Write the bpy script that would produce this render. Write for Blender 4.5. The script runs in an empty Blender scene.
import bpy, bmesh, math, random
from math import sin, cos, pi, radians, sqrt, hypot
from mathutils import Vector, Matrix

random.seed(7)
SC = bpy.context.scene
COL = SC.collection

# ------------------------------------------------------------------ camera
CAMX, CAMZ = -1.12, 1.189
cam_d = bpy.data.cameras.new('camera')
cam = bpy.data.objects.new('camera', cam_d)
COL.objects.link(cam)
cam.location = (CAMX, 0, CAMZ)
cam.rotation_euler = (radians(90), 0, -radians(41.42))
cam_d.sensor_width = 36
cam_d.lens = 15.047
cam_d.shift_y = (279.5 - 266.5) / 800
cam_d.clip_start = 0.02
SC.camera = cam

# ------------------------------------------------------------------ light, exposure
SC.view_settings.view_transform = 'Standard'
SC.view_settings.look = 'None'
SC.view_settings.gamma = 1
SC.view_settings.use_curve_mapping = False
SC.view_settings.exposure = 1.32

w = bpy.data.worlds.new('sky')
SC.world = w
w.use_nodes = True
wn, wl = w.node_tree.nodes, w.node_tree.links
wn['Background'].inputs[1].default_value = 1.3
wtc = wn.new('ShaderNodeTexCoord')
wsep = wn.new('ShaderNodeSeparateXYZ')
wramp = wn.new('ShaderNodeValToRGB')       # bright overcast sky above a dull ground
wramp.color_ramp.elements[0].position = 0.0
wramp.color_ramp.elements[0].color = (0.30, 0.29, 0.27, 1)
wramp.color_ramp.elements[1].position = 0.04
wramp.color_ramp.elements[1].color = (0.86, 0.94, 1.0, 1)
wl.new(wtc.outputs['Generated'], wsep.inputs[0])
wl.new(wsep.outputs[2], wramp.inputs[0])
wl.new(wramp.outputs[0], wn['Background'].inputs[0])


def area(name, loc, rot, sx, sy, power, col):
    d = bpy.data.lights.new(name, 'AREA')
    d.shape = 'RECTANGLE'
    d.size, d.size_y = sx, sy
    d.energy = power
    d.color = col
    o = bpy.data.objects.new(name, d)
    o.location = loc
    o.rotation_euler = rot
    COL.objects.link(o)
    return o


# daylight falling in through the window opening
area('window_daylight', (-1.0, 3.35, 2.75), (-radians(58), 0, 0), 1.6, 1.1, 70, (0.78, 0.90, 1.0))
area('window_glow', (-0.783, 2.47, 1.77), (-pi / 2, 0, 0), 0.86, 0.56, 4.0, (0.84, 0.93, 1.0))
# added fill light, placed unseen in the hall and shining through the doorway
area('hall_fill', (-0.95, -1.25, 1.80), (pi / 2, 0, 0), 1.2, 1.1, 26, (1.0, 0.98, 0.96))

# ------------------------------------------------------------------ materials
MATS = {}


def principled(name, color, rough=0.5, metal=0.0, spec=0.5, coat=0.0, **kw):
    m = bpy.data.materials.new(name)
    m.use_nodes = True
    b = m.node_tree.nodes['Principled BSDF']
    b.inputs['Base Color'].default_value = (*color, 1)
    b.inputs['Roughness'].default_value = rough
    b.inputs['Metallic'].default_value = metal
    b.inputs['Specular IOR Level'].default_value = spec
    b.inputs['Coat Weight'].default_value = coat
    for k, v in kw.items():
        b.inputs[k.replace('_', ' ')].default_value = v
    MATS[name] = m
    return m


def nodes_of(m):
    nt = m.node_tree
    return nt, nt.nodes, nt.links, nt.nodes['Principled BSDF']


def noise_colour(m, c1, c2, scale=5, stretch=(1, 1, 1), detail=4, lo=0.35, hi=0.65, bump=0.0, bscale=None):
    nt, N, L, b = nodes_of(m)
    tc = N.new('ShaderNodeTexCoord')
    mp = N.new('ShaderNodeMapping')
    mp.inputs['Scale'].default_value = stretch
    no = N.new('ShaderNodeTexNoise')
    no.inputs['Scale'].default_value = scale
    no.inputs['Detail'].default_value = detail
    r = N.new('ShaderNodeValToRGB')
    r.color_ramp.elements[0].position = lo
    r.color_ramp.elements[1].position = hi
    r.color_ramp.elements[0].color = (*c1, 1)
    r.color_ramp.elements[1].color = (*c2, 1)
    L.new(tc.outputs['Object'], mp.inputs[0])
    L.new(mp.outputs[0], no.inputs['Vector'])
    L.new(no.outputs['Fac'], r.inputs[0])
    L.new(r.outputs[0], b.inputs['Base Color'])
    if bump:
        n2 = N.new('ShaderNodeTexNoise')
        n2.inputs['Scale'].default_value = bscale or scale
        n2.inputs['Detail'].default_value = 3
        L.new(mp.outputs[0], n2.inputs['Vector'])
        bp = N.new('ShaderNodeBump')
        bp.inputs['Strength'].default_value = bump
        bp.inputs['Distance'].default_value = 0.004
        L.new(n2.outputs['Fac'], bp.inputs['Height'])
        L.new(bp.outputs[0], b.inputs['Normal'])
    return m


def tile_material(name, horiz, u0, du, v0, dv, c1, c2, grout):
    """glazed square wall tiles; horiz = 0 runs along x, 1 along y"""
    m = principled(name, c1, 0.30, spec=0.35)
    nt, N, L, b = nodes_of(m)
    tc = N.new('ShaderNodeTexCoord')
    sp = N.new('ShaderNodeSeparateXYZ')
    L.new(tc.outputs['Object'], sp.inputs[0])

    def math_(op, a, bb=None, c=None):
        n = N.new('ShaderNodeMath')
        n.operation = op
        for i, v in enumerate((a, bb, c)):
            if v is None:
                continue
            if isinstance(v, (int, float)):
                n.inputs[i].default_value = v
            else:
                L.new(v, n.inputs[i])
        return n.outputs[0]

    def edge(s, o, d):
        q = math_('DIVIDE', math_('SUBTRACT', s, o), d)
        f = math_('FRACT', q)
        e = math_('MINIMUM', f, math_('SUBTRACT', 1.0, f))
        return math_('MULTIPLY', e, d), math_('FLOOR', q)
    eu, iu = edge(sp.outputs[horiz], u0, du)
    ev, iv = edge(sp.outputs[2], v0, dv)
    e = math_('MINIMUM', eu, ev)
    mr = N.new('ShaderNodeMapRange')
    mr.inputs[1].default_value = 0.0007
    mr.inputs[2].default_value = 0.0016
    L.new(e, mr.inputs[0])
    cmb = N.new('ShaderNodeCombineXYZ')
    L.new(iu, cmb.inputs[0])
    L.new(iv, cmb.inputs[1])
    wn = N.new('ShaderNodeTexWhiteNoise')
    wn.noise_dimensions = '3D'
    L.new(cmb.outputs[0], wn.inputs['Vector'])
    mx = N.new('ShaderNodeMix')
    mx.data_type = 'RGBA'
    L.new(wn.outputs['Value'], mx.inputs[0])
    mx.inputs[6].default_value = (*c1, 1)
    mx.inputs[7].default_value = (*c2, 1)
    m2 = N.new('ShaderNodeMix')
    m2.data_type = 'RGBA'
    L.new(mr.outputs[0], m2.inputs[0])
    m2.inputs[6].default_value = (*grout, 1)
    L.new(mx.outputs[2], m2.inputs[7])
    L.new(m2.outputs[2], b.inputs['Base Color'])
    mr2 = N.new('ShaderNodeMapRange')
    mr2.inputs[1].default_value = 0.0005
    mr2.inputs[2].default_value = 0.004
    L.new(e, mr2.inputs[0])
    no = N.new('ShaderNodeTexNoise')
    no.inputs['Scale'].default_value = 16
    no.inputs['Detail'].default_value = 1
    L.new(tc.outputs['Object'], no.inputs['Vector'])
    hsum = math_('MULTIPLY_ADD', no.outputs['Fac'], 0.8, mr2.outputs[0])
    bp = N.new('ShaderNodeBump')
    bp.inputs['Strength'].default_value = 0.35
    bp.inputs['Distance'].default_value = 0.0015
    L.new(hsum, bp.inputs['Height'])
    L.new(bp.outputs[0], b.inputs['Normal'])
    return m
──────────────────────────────
- WHAT THE TASK REQUIRES -
Print, please, the lines from the first line of the material through the line that contains "COL = SC.collection", exactly as written and with nothing added.

- RESULT BELOW -
Write the bpy script that would produce this render. Write for Blender 4.5. The script runs in an empty Blender scene.
import bpy, bmesh, math, random
from math import sin, cos, pi, radians, sqrt, hypot
from mathutils import Vector, Matrix

random.seed(7)
SC = bpy.context.scene
COL = SC.collection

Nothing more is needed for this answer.